By Al Mytty, The News Gazette, June 10, 2024
Ditch nukes in honor of Ellsberg
June 16 will mark the one-year anniversary of the death of Daniel Ellsberg, the renowned whistleblower whose Pentagon Papers revelations about the Vietnam War sparked a national crisis of conscience.
Ellsberg, who as a young man helped create some of the nuclear-war plans the U.S. still uses today, left the world a warning about the dangers of nuclear weapons.
With the announcement that the program to modernize U.S. intercontinental ballistic missiles and make them more usable is nearly 40 percent over budget, it’s past time to heed Ellsberg’s warning:
“For over half a century, the existence on both sides of vulnerable land-based ICBMs has been the hair-trigger to the Doomsday Machine. They pose a use-it-or-lose-it mentality which encourages each side to launch its missiles on ambiguous warning, lest they be destroyed — in order to attack the ICBMs of the other side.”

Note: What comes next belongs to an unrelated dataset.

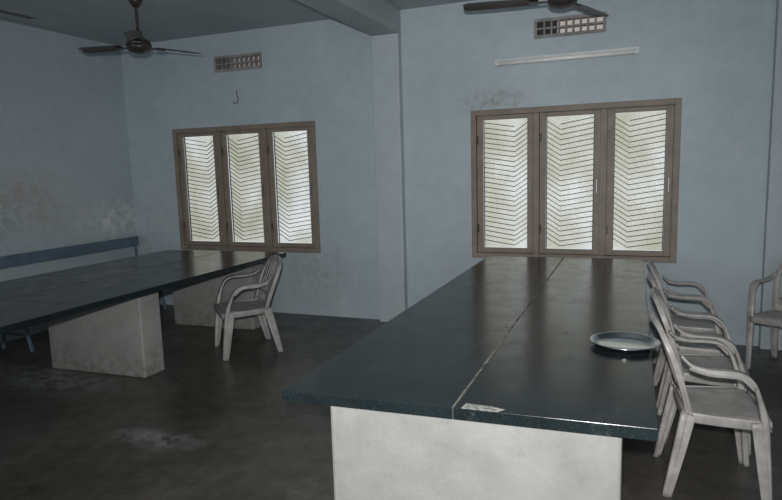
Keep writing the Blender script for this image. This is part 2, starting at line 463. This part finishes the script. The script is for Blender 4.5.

To make the world safer, these weapons should be dismantled. Every person lives with the constant threat of suffering and death as long as these weapons exist.
In fact, nuclear weapons are pitched to cities and states as a job-creating boon to local communities, while research shows that investing in essential areas such as health care, education and green energy would create many more, better jobs.
We can’t afford to pour tens of billions of dollars more into weapons that threaten all of humankind. To honor Daniel Ellsberg and save the world, let’s ditch the ICBMs.